Scene modeling code data
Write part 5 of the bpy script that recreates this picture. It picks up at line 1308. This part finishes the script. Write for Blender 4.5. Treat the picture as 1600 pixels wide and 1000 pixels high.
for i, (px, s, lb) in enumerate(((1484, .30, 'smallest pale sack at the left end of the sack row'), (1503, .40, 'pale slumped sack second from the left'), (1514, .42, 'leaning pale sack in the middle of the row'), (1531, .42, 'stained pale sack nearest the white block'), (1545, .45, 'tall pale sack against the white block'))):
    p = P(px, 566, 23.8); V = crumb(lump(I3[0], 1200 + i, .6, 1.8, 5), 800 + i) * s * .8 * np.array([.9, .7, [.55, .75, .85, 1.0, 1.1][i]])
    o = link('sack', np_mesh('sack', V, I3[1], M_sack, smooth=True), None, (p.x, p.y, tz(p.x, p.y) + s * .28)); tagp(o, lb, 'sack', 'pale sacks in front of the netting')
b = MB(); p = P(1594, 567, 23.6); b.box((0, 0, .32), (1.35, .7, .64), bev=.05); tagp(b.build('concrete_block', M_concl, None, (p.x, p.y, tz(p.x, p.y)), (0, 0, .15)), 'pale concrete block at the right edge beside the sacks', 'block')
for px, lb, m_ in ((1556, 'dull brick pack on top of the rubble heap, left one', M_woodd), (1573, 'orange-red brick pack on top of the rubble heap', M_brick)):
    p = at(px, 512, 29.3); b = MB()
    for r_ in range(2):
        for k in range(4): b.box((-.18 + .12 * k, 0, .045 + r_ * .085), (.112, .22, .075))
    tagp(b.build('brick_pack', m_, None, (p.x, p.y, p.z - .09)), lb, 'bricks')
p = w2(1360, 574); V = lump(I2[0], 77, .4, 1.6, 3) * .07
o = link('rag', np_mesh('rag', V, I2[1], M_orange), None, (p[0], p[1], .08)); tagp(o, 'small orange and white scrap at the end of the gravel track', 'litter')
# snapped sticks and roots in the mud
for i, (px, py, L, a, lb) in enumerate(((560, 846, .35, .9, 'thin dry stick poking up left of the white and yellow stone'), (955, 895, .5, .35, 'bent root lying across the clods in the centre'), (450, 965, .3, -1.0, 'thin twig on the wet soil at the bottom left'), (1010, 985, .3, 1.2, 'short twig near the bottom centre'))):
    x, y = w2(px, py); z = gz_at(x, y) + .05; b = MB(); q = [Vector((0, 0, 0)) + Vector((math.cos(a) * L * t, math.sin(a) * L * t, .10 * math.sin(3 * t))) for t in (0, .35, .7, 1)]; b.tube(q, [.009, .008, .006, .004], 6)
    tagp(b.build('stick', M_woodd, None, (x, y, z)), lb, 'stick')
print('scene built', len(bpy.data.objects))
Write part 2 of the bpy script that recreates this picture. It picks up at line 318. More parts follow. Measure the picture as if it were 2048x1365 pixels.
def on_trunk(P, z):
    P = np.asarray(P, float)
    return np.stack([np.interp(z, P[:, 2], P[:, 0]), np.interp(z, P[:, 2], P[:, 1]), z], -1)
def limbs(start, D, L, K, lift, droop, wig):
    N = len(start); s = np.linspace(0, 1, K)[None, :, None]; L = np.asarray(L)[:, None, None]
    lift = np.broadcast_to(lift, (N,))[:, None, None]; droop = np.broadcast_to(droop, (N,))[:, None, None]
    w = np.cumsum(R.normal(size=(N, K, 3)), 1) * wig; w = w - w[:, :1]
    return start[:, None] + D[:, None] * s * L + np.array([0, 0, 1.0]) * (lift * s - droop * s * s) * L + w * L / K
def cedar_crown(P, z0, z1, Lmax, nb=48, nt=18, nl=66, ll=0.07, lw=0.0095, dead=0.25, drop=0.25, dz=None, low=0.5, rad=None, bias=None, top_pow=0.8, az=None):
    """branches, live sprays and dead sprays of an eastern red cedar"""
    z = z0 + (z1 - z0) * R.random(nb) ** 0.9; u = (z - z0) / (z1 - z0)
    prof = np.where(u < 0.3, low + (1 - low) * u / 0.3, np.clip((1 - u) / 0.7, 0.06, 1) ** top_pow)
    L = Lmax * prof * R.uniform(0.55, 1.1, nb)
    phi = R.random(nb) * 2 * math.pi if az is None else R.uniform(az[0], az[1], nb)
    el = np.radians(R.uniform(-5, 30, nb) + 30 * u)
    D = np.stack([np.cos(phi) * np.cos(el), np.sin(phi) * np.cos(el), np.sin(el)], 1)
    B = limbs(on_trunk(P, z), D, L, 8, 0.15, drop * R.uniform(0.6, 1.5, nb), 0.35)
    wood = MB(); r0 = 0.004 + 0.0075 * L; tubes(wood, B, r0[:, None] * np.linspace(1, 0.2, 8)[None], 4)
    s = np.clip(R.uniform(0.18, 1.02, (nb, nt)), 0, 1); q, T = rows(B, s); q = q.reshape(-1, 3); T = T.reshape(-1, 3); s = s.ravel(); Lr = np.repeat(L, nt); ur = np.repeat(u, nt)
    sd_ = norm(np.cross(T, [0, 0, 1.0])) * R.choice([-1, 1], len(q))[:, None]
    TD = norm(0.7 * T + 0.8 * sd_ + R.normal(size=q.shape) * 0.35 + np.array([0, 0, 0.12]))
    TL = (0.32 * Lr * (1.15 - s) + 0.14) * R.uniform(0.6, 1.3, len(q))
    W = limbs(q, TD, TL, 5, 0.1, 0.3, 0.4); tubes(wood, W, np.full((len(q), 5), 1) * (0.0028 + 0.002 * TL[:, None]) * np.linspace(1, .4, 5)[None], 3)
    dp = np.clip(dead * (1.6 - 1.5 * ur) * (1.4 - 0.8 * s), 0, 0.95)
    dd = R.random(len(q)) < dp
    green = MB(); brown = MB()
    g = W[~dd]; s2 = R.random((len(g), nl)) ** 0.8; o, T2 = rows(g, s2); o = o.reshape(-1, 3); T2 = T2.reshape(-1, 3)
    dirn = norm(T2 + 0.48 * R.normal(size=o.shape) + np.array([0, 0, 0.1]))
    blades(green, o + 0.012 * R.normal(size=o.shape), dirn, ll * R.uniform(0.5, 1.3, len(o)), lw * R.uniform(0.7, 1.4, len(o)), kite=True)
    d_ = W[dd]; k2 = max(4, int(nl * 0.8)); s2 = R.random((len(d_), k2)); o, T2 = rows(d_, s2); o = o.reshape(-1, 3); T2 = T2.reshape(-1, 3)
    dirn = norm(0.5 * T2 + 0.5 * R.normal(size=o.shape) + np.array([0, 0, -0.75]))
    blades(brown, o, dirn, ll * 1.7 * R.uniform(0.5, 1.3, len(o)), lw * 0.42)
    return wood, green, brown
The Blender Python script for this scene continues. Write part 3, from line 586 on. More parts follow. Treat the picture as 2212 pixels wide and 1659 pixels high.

• _Written instruction_: Reproduce all of the records exactly.

• _Response below_:
Write part 5 of the bpy script that recreates this picture. It picks up at line 1308. This part finishes the script. Write for Blender 4.5. Treat the picture as 1600 pixels wide and 1000 pixels high.
for i, (px, s, lb) in enumerate(((1484, .30, 'smallest pale sack at the left end of the sack row'), (1503, .40, 'pale slumped sack second from the left'), (1514, .42, 'leaning pale sack in the middle of the row'), (1531, .42, 'stained pale sack nearest the white block'), (1545, .45, 'tall pale sack against the white block'))):
    p = P(px, 566, 23.8); V = crumb(lump(I3[0], 1200 + i, .6, 1.8, 5), 800 + i) * s * .8 * np.array([.9, .7, [.55, .75, .85, 1.0, 1.1][i]])
    o = link('sack', np_mesh('sack', V, I3[1], M_sack, smooth=True), None, (p.x, p.y, tz(p.x, p.y) + s * .28)); tagp(o, lb, 'sack', 'pale sacks in front of the netting')
b = MB(); p = P(1594, 567, 23.6); b.box((0, 0, .32), (1.35, .7, .64), bev=.05); tagp(b.build('concrete_block', M_concl, None, (p.x, p.y, tz(p.x, p.y)), (0, 0, .15)), 'pale concrete block at the right edge beside the sacks', 'block')
for px, lb, m_ in ((1556, 'dull brick pack on top of the rubble heap, left one', M_woodd), (1573, 'orange-red brick pack on top of the rubble heap', M_brick)):
    p = at(px, 512, 29.3); b = MB()
    for r_ in range(2):
        for k in range(4): b.box((-.18 + .12 * k, 0, .045 + r_ * .085), (.112, .22, .075))
    tagp(b.build('brick_pack', m_, None, (p.x, p.y, p.z - .09)), lb, 'bricks')
p = w2(1360, 574); V = lump(I2[0], 77, .4, 1.6, 3) * .07
o = link('rag', np_mesh('rag', V, I2[1], M_orange), None, (p[0], p[1], .08)); tagp(o, 'small orange and white scrap at the end of the gravel track', 'litter')
# snapped sticks and roots in the mud
for i, (px, py, L, a, lb) in enumerate(((560, 846, .35, .9, 'thin dry stick poking up left of the white and yellow stone'), (955, 895, .5, .35, 'bent root lying across the clods in the centre'), (450, 965, .3, -1.0, 'thin twig on the wet soil at the bottom left'), (1010, 985, .3, 1.2, 'short twig near the bottom centre'))):
    x, y = w2(px, py); z = gz_at(x, y) + .05; b = MB(); q = [Vector((0, 0, 0)) + Vector((math.cos(a) * L * t, math.sin(a) * L * t, .10 * math.sin(3 * t))) for t in (0, .35, .7, 1)]; b.tube(q, [.009, .008, .006, .004], 6)
    tagp(b.build('stick', M_woodd, None, (x, y, z)), lb, 'stick')
print('scene built', len(bpy.data.objects))
Write part 2 of the bpy script that recreates this picture. It picks up at line 318. More parts follow. Measure the picture as if it were 2048x1365 pixels.
def on_trunk(P, z):
    P = np.asarray(P, float)
    return np.stack([np.interp(z, P[:, 2], P[:, 0]), np.interp(z, P[:, 2], P[:, 1]), z], -1)
def limbs(start, D, L, K, lift, droop, wig):
    N = len(start); s = np.linspace(0, 1, K)[None, :, None]; L = np.asarray(L)[:, None, None]
    lift = np.broadcast_to(lift, (N,))[:, None, None]; droop = np.broadcast_to(droop, (N,))[:, None, None]
    w = np.cumsum(R.normal(size=(N, K, 3)), 1) * wig; w = w - w[:, :1]
    return start[:, None] + D[:, None] * s * L + np.array([0, 0, 1.0]) * (lift * s - droop * s * s) * L + w * L / K
def cedar_crown(P, z0, z1, Lmax, nb=48, nt=18, nl=66, ll=0.07, lw=0.0095, dead=0.25, drop=0.25, dz=None, low=0.5, rad=None, bias=None, top_pow=0.8, az=None):
    """branches, live sprays and dead sprays of an eastern red cedar"""
    z = z0 + (z1 - z0) * R.random(nb) ** 0.9; u = (z - z0) / (z1 - z0)
    prof = np.where(u < 0.3, low + (1 - low) * u / 0.3, np.clip((1 - u) / 0.7, 0.06, 1) ** top_pow)
    L = Lmax * prof * R.uniform(0.55, 1.1, nb)
    phi = R.random(nb) * 2 * math.pi if az is None else R.uniform(az[0], az[1], nb)
    el = np.radians(R.uniform(-5, 30, nb) + 30 * u)
    D = np.stack([np.cos(phi) * np.cos(el), np.sin(phi) * np.cos(el), np.sin(el)], 1)
    B = limbs(on_trunk(P, z), D, L, 8, 0.15, drop * R.uniform(0.6, 1.5, nb), 0.35)
    wood = MB(); r0 = 0.004 + 0.0075 * L; tubes(wood, B, r0[:, None] * np.linspace(1, 0.2, 8)[None], 4)
    s = np.clip(R.uniform(0.18, 1.02, (nb, nt)), 0, 1); q, T = rows(B, s); q = q.reshape(-1, 3); T = T.reshape(-1, 3); s = s.ravel(); Lr = np.repeat(L, nt); ur = np.repeat(u, nt)
    sd_ = norm(np.cross(T, [0, 0, 1.0])) * R.choice([-1, 1], len(q))[:, None]
    TD = norm(0.7 * T + 0.8 * sd_ + R.normal(size=q.shape) * 0.35 + np.array([0, 0, 0.12]))
    TL = (0.32 * Lr * (1.15 - s) + 0.14) * R.uniform(0.6, 1.3, len(q))
    W = limbs(q, TD, TL, 5, 0.1, 0.3, 0.4); tubes(wood, W, np.full((len(q), 5), 1) * (0.0028 + 0.002 * TL[:, None]) * np.linspace(1, .4, 5)[None], 3)
    dp = np.clip(dead * (1.6 - 1.5 * ur) * (1.4 - 0.8 * s), 0, 0.95)
    dd = R.random(len(q)) < dp
    green = MB(); brown = MB()
    g = W[~dd]; s2 = R.random((len(g), nl)) ** 0.8; o, T2 = rows(g, s2); o = o.reshape(-1, 3); T2 = T2.reshape(-1, 3)
    dirn = norm(T2 + 0.48 * R.normal(size=o.shape) + np.array([0, 0, 0.1]))
    blades(green, o + 0.012 * R.normal(size=o.shape), dirn, ll * R.uniform(0.5, 1.3, len(o)), lw * R.uniform(0.7, 1.4, len(o)), kite=True)
    d_ = W[dd]; k2 = max(4, int(nl * 0.8)); s2 = R.random((len(d_), k2)); o, T2 = rows(d_, s2); o = o.reshape(-1, 3); T2 = T2.reshape(-1, 3)
    dirn = norm(0.5 * T2 + 0.5 * R.normal(size=o.shape) + np.array([0, 0, -0.75]))
    blades(brown, o, dirn, ll * 1.7 * R.uniform(0.5, 1.3, len(o)), lw * 0.42)
    return wood, green, brown
The Blender Python script for this scene continues. Write part 3, from line 586 on. More parts follow. Treat the picture as 2212 pixels wide and 1659 pixels high.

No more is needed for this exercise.